プレゼンやスピーチなど、大勢の人の前で話すことが苦手だったり、どちらかというと嫌いなのに、部署異動で話す立場になってしまった、あるいは、役職について話さざるをえなくなったという方が、トークレッスンにはよくいらっしゃいます。人前とプライベートであまりに変わってしまう方にありがちなのが、“スイッチング”。トーク編第48回は「“スイッチング”のなくし方」です。

メトロde朝活での五戸美樹のトークレッスン講義風景(2019年8月)
メトロde朝活での五戸美樹のトークレッスン講義風景(2019年8月)

■別人にならないようにする■

人前で話すことの対策講座ではじめにお伝えするのが、「“別人”にならないようにするのがおすすめ」だということです。人前ではうまく話したい、丁寧に話したい、という願望や、人前ではキレイに話すべきだ、○○さんみたいに話すのが正解だ、という思い込みによって、まるで別人になってしまう方は少なくないです。
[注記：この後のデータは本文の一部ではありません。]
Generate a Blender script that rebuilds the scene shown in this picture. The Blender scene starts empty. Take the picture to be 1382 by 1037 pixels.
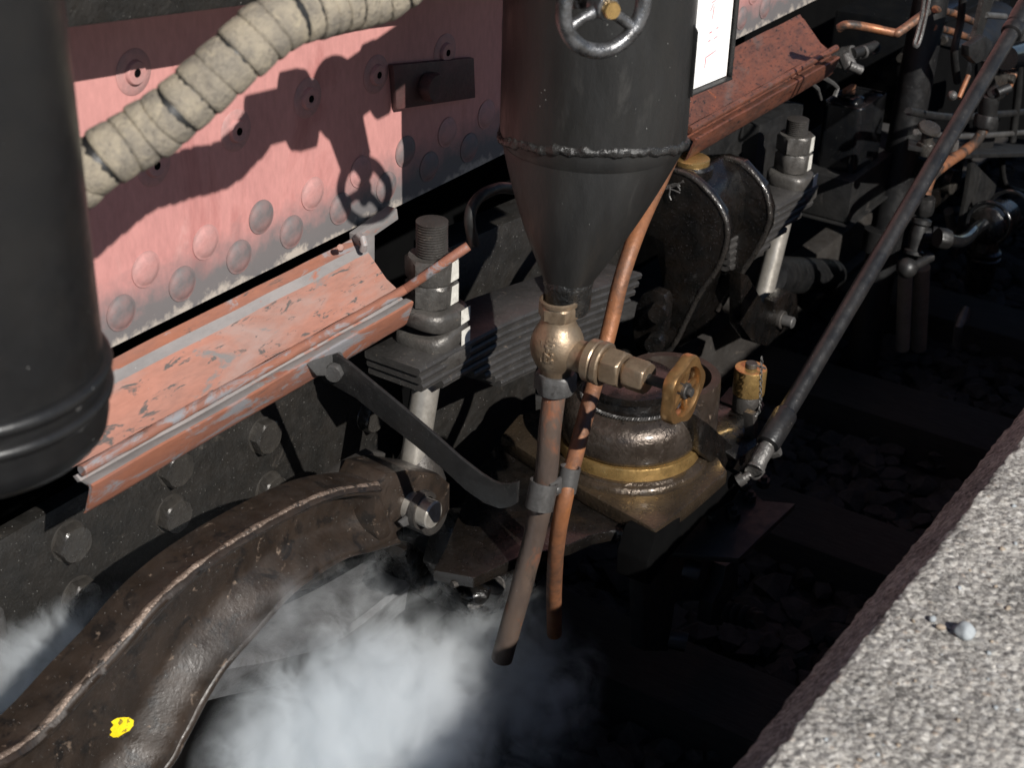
import bpy, bmesh, math, random
from mathutils import Vector, Matrix, noise as mn
random.seed(7)
C = bpy.context.scene
COL = C.collection
V = Vector
rad = math.radians

# ------------------------------------------------------------------ camera
CAMZ = 1.17
F = 2128.0
def norm(v): v = V(v); v.normalize(); return v
Zc = norm((121, 3881, 2128))
Xc = norm((1618, 1116, -2128))
Yc = Zc.cross(Xc).normalized()
Xc = Yc.cross(Zc).normalized()
RIGHT = V((Xc.x, Yc.x, Zc.x)); UP = V((Xc.y, Yc.y, Zc.y)); BACK = V((Xc.z, Yc.z, Zc.z))
cam_d = bpy.data.cameras.new('camera'); cam = bpy.data.objects.new('camera', cam_d); COL.objects.link(cam)
M = Matrix((RIGHT, UP, BACK)).transposed().to_4x4(); M.translation = V((0, 0, CAMZ))
cam.matrix_world = M
cam_d.sensor_width = 36; cam_d.lens = 36 * F / 1382; cam_d.clip_start = .05; cam_d.clip_end = 400
cam_d.dof.use_dof = True; cam_d.dof.focus_distance = 2.68; cam_d.dof.aperture_fstop = 7.0
C.camera = cam

# ------------------------------------------------------------------ light
w = bpy.data.worlds.new('World'); C.world = w; w.use_nodes = True
nt = w.node_tree; nt.nodes.clear()
sky = nt.nodes.new('ShaderNodeTexSky'); sky.sky_type = 'NISHITA'; sky.sun_disc = False
bg = nt.nodes.new('ShaderNodeBackground'); ow = nt.nodes.new('ShaderNodeOutputWorld')
nt.links.new(sky.outputs[0], bg.inputs[0]); nt.links.new(bg.outputs[0], ow.inputs[0])
SUN = V((.47, 1.0, -.79))                       # direction the light travels
elev = math.atan2(.79, math.hypot(.47, 1.0))
sky.sun_elevation = elev; sky.sun_rotation = math.atan2(-.47, -1.0)
bg.inputs[1].default_value = .05
sky.air_density = .8; sky.dust_density = .1; sky.ozone_density = 2.0; sky.altitude = 500
sd = bpy.data.lights.new('sun', 'SUN'); sd.energy = 5.0; sd.angle = rad(.53); sd.color = (1, .965, .91)
so = bpy.data.objects.new('sun', sd); COL.objects.link(so)
so.rotation_euler = SUN.to_track_quat('-Z', 'Y').to_euler(); so.location = (-2, -4, 5)
C.view_settings.view_transform = 'Standard'; C.view_settings.look = 'None'
C.view_settings.exposure = 0.32; C.view_settings.gamma = 1; C.view_settings.use_curve_mapping = False

# ------------------------------------------------------------------ pixel rays -> real places
def ray(px, py):
    a = (px - 691) / F; b = -(py - 518.5) / F
    return RIGHT * a + UP * b - BACK
O = V((0, 0, CAMZ))
def PY(px, py, Y): r = ray(px, py); return O + r * (Y / r.y)
def PZ(px, py, z): r = ray(px, py); return O + r * ((z - CAMZ) / r.z)
def PX(px, py, X): r = ray(px, py); return O + r * (X / r.x)
def depth(p): return -(p - O).dot(BACK)
def rp(n, p): return n * depth(p) / F
def unsh(px, py, Ys, Yp=1.5): return PY(px, py, Yp) - SUN * (Yp - Ys)

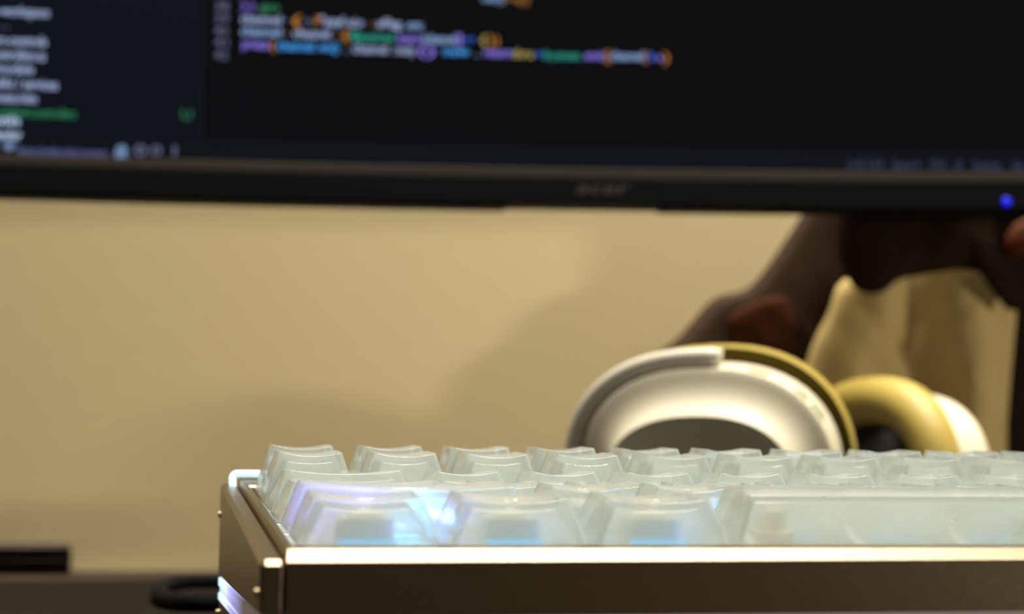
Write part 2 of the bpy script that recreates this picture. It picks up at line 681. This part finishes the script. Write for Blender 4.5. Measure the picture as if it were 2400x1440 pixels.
ME_SW = joined('key_switch', [[sq(7.6, 7.6, -11.4), sq(7.6, 7.6, -10.5)],
                              [sq(6.9, 6.9, -10.5), sq(6.4, 6.4, -8.6), sq(4.4, 4.4, -8.2), sq(4.2, 4.2, -3.7, 0.4)]], M_SWITCH)
ME_STEM = joined('switch_stem', [[sq(2.75, 2.75, -3.7), sq(2.75, 2.75, -3.05)]], M_STEM)
ME_LED = joined('led', [[sq(4.7, 0.5, -8.15, 0.2), sq(4.7, 0.5, -7.0, 0.2)]], M_LED)
ME_LEDV = joined('led', [[sq(4.7, 0.5, -8.15, 0.2), sq(4.7, 0.5, -6.9, 0.2)]], M_LEDV)
ME_LEDC = joined('led', [[sq(4.7, 0.5, -8.15, 0.2), sq(4.7, 0.5, -6.9, 0.2)]], M_LEDC)
ME_STAB = joined('stabiliser', [[sq(3.0, 4.0, -11.4), sq(2.8, 3.6, -6.0), sq(1.5, 2.4, -5.8), sq(1.5, 2.4, -2.5)]], M_STEM)

LAYOUT = [('A', 5, [1] * 16), ('B', 4, [1] * 13 + [2, 1]), ('C', 3, [1.5] + [1] * 12 + [1.5, 1]),
          ('D', 2, [1.75] + [1] * 11 + [2.25, 1]), ('E', 1, [2.25] + [1] * 10 + [1.75, 1, 1]),
          ('F', 0, [1.25, 1.25, 1.25, 6.25, 1, 1, 1, 1, 1, 1])]
cache = {}
for row, k, units in LAYOUT:
    x = 0.0
    for n, u in enumerate(units):
        convex = u == 6.25
        if (row, u) not in cache:
            cache[(row, u)] = cap_mesh(u, row, convex)
        cx = CELL0 + (x + u / 2) * UNIT
        y0 = k * UNIT + (0.7 if row == 'A' else 0)
        o = D.objects.new('space_bar' if convex else 'keycap', cache[(row, u)])
        COL.objects.link(o)
        o.parent = kb
        o.location = kl(cx, y0, 0)
        s = D.objects.new('key_switch', ME_SW)
        COL.objects.link(s)
        s.parent = kb
        s.location = kl(cx, y0 + 6.1, 0)
        t = D.objects.new('switch_stem', ME_STEM)
        COL.objects.link(t)
        t.parent = s
        lm = ME_LED
        if row == 'E' and n == 0:
            tag(o, 'wide keycap glowing violet and cyan')
            lm = ME_LEDC
        l = D.objects.new('led', lm)
        COL.objects.link(l)
        l.parent = s
        l.location = (0, -0.0047, 0)
        if row == 'E' and n == 0:
            l2 = D.objects.new('led', ME_LEDV)
            COL.objects.link(l2)
            l2.parent = s
            l2.location = (-0.0125, -0.003, 0.0012)
            l2 = D.objects.new('led', ME_LEDV)
            COL.objects.link(l2)
            l2.parent = s
            l2.location = (0.006, -0.0052, 0.003)
        if u >= 2:
            off = 50.0 if convex else 11.9
            for sg in (-1, 1):
                st = D.objects.new('stabiliser', ME_STAB)
                COL.objects.link(st)
                st.parent = kb
                st.location = kl(cx + sg * off, y0 + 6.1, 0)
        x += u

# the board's own lamps: small light-emitting diodes under the caps
def diode(x, y, z, power, rgb):
    l = D.lights.new('key_light', 'POINT')
    l.energy = power
    l.color = lin(rgb)[:3]
    l.shadow_soft_size = 0.0012
    l.cycles.use_multiple_importance_sampling = False
    o = D.objects.new('key_light', l)
    COL.objects.link(o)
    o.parent = kb
    o.location = kl(x, y, z)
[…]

会話をしている時は「今日の雨はすごかったですね」と話す方が、いざ人前となると、「ホンジツわッ、タイヘンなアメにミマワレッ、ミナサマガタにオカレマシテわッ…」となってしまう…話している方にとっても聞いている方にとっても酷な時間です。


■人前モードのスイッチが入る■


対策としてはいろんなパターンがあり、張り詰めた緊張感がなくなって、自然な話し方になったり、「書き言葉」を「話し言葉」に書き換えて、普段の話し方に近づけられたりと、あらゆる方法がありますが、少し難しいのが、「人前」を意識すると、“人前モード”の“スイッチ”が入ってしまう方です。


例えば、会話をしている時は落ち着いた地声で話していらっしゃるのに、人前を意識すると、声がガラリと変わって、上ずった高い声になってしまう方。ご自身では自覚のないことが多いです。


また、朗読調になる方もこの“スイッチ”パターン。会話している時は自然な話し言葉でためらいなく話せるのに、人前を意識すると、急に窮屈になり、原稿がなくても、頭の中で文章を作らないと言葉が出て来ず、その文章は句読点まで含めた作文風の書き言葉で、まるで朗読しているようになってしまう方。決して少なくないです。

文化放送「走れ!歌謡曲」スタジオにて
文化放送「走れ!歌謡曲」スタジオにて

■スイッチングを緩やかにしよう■


この、人前を意識すると“人前モード”のスイッチがオンになることを、私は「スイッチング」と呼んでいます。スイッチを完全にオフにするのは時間がかかりますが、スイッチングしにくくなるようにすることはできます。スイッチングが緩やかになると、自然な話し方に近づけます。


■対策その1「録音」■


対策1つ目は、録音を聞く方法です。プライベートで何気なく話している時の自分の声と、人前を意識した時の自分の声を両方録音し、聞き比べます。どちらも聞くことで初めて自分の声に客観的になることができます。声が変わってしまうことを自覚し、何気なく話している時の声を、人前でも再現できるよう意識していきます。


■対策その2「繋げる」■


対策2つ目は、何気なく話している時から繋げる方法です。この方法はまず、人前で話す時のスタートの文言を考えます。「社内研修をはじめます」や「新商品をご紹介します」など。次に、プライベートの会話を想定します。「いや〜、そうなんですよ、何もないところで転んじゃいまして」など。


そして、プライベートの会話から、人前の文言まで、切らずに続けます。「いや〜、そうなんですよ、何もないところで転んじゃいまして新商品をご紹介します」。文脈は意味不明ですが、イメージ的には「シンショウヒンをッ、ゴショウカイしマスッ」となっていたのが、だいぶ自然になると思います。

J-WAVE「GROOVE LINE」スタジオにて
J-WAVE「GROOVE LINE」スタジオにて

■自分自身苦労しました■


何を隠そう、私自身がスイッチングによってうまくいかず、入社3〜4年目くらいまで悩んでおりました。私の場合はナレーションの仕事になると、力んでしまい、滑舌が悪くなり、声は硬くなるという悪いことばかり。そんな中、中継などフリートークで話す時は比較的うまくいっていたので、その時の声と繋げることにしました。「おはようございます!今日は千代田区有楽町に来ていますニッポン放送からのお知らせです」といった感じです。そしてそれを録音して聞くことを繰り返し練習していました。


時間はかかりましたが、徐々にスイッチングしなくなるようになり、そうするとナレーションの声を意図的に変えることもできるようになりました。苦手だったナレーションで指名をもらえた時はとても嬉しかったです。


ナレーションをなさらない方も、人前トークスイッチがあまり入らないようにするのは、とてもおすすめです。